I was shocked, and quickly set the record straight by informing them that CO2 is actually essential for life on earth; it feeds plants, and it is a crucial ingredient in their, and in every other living creature’s, bodies. I added that scientists think it may be warming up our planet, but they’re still not 100% sure.* These facts came much to their surprise and relief. '
[Hat-tip: it was from his post that I obtained the link to the mental healthcare quote which I used earlier]

What to do about it?

See how easy it was!  Here is a man who has compassion for the children, and enough knowledge to realise very quickly what a dangerously limited view they have of CO2.  A few simple facts seem to have helped dispel at least some of their fear.  Well done that man!  

This is one of the kinds of intervention suggested by Sanera and Shaw, and it seems to me that it could be accomplished by parents as well.  But first, those parents need to get themselves reasonably well-informed.  They will need to look beyond biased-outlets such as the BBC or most of the rest of the mass media, such as the UK's Guardian or Independent newspapers.  
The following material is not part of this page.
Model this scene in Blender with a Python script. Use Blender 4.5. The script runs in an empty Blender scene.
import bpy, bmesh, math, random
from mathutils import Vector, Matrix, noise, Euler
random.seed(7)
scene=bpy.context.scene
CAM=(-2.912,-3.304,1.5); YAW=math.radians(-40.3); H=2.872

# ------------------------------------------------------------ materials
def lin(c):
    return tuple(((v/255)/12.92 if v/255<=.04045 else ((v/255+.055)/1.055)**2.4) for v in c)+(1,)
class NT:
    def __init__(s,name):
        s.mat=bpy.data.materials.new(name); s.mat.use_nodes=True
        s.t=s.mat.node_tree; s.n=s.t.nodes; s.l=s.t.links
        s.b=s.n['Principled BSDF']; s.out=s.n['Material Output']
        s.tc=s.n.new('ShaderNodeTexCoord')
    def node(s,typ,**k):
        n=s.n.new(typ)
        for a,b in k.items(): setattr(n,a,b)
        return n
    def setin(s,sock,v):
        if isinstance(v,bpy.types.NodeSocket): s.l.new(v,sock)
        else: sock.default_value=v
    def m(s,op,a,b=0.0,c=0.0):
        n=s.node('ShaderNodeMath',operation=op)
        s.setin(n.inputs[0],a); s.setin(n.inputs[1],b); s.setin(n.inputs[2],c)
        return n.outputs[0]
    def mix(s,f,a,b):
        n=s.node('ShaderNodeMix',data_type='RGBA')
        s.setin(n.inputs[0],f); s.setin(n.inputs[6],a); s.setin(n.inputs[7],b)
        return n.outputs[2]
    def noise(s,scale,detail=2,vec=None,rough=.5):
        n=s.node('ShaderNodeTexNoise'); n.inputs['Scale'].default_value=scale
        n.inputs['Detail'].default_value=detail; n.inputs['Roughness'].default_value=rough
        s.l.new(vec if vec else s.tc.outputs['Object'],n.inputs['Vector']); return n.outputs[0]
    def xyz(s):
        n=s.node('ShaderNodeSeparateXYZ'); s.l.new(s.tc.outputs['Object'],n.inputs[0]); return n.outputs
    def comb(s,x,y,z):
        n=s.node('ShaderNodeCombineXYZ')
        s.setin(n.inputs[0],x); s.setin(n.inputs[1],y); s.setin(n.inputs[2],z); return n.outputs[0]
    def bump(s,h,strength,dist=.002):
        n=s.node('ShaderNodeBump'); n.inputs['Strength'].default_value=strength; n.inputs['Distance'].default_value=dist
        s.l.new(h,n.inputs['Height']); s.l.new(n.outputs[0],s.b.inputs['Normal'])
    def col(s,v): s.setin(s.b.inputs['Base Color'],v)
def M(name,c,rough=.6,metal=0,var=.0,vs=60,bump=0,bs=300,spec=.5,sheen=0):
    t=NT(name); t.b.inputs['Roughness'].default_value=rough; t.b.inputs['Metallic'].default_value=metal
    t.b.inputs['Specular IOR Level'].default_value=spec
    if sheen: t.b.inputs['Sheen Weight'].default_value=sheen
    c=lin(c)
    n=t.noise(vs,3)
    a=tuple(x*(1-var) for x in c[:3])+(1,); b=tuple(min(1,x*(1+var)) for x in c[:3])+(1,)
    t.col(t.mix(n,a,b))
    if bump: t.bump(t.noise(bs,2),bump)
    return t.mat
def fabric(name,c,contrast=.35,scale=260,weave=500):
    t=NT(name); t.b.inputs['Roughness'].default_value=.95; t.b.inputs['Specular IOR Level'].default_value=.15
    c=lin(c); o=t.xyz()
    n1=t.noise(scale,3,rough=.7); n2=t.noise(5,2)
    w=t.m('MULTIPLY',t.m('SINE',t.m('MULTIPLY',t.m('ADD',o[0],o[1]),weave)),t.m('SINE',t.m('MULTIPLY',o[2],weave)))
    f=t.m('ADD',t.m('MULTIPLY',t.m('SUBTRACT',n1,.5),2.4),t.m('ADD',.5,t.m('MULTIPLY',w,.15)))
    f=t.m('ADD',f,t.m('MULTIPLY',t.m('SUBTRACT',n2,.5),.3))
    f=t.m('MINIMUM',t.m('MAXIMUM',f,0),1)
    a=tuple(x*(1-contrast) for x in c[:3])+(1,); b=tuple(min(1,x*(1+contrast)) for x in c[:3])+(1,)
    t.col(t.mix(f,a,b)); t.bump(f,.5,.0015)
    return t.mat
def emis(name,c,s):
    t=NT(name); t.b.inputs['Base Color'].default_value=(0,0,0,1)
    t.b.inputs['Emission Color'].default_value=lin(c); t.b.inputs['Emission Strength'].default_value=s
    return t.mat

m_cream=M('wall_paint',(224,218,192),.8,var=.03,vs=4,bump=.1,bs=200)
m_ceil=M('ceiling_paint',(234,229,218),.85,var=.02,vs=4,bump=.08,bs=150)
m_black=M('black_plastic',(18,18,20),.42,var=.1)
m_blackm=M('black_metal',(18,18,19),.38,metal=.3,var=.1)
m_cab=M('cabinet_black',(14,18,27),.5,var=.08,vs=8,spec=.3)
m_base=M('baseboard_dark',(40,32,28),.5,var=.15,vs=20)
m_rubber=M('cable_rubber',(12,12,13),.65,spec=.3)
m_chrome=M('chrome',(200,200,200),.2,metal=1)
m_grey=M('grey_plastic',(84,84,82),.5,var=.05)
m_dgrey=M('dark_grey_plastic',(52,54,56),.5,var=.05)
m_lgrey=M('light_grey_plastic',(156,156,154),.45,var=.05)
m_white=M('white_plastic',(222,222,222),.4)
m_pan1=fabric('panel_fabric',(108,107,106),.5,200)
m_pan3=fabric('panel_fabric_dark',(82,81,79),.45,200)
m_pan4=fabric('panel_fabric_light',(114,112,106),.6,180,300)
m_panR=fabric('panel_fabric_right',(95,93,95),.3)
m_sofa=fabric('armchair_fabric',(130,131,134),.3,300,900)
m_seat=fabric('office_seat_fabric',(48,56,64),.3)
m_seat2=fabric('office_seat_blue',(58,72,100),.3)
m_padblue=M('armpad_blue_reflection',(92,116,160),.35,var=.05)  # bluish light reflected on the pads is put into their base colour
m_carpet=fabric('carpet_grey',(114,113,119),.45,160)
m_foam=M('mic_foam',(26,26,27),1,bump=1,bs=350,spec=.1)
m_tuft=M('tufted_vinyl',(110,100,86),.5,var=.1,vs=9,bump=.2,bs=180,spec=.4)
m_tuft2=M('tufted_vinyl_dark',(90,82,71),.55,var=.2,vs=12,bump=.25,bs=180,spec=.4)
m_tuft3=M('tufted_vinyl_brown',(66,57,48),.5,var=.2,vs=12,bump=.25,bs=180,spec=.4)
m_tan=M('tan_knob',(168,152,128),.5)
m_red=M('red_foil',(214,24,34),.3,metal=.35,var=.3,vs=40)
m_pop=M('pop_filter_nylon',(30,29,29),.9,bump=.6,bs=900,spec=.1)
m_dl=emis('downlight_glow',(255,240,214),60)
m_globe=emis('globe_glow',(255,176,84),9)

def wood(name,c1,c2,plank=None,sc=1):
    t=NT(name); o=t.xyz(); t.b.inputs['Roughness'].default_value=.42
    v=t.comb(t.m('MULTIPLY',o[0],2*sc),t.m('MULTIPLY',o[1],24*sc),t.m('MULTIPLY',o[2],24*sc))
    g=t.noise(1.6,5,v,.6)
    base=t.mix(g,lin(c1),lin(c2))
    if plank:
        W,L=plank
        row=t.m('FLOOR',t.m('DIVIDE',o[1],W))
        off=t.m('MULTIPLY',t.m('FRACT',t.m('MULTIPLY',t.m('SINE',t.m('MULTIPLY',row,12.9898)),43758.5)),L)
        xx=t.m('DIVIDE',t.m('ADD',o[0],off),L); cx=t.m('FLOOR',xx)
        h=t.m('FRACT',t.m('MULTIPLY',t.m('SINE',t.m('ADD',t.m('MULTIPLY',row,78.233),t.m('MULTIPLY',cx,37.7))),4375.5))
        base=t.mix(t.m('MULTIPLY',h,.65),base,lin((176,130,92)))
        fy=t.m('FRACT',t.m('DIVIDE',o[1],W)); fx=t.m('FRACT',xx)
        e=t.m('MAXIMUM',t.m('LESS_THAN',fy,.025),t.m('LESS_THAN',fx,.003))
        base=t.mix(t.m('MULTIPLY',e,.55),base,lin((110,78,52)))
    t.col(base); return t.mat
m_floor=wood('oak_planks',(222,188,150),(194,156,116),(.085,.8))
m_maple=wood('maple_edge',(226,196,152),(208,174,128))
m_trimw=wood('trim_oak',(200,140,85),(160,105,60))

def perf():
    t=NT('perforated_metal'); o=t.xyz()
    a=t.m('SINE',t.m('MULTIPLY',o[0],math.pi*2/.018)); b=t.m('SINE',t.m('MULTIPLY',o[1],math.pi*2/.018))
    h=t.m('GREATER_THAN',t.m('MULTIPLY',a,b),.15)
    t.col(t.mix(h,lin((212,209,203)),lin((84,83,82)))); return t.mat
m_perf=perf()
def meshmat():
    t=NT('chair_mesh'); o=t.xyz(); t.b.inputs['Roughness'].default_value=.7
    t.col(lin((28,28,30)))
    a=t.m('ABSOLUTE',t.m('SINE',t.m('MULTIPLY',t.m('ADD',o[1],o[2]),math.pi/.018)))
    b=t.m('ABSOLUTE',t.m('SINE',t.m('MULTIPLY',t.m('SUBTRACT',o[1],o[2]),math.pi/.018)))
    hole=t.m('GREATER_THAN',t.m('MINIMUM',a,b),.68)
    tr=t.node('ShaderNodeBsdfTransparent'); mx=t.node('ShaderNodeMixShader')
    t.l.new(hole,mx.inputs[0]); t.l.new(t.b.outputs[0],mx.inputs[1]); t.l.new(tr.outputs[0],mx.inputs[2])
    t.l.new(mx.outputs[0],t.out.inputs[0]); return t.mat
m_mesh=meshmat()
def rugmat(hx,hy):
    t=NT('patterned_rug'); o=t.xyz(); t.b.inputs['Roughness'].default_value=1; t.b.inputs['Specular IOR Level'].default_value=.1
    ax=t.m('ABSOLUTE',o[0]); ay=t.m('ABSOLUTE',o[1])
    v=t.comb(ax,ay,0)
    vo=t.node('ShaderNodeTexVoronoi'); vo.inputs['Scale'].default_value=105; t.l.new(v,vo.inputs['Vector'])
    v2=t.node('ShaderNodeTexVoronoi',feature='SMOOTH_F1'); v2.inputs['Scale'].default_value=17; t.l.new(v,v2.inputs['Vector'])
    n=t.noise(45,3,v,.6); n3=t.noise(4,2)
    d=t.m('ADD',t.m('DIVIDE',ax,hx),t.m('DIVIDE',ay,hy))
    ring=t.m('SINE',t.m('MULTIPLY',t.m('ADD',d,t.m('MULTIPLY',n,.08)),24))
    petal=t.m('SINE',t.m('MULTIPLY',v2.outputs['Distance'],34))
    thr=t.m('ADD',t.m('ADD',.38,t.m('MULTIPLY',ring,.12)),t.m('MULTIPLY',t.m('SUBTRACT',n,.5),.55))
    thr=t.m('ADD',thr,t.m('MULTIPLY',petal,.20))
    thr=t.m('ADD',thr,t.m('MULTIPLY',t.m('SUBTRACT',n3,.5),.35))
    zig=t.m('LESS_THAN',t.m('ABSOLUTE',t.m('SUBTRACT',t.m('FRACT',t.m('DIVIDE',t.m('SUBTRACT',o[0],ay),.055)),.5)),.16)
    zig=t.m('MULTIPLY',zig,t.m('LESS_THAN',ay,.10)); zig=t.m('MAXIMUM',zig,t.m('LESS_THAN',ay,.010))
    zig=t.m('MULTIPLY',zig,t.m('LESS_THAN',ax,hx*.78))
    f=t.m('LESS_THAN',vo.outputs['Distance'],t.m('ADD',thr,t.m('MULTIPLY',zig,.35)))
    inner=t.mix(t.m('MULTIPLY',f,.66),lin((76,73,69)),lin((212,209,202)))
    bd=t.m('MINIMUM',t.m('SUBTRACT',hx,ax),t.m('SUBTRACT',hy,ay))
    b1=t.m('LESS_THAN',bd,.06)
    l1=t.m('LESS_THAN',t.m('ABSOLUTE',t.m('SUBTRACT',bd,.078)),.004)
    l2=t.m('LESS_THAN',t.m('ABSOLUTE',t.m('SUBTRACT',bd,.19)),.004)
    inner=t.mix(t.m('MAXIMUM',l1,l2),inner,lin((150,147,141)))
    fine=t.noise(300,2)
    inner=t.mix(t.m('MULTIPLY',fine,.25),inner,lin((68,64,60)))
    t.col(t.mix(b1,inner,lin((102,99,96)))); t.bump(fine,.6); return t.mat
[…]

A discussion-group that met regularly could invite expert speakers, and do online research to gather scientific results and informed opinions on any issue.  Has your child been told that a polar bear will die unless you switch off your lights and stop using the car so often?  It won't take long to discover that the bears are doing quite well, and that nothing extraordinary has been happening to Arctic sea ice, which has long been known to be highly variable.  Or that rising seas will swamp their coastal cities?  A quick check should show that there has been no great acceleration of the slow rise in sea levels which has been going on long before our CO2 could have had an impact, and that the plausible projected levels this century will readily be coped with. It is not hard, but some persistence is required to sift through the torrents of alarmist-conformism that will be encountered.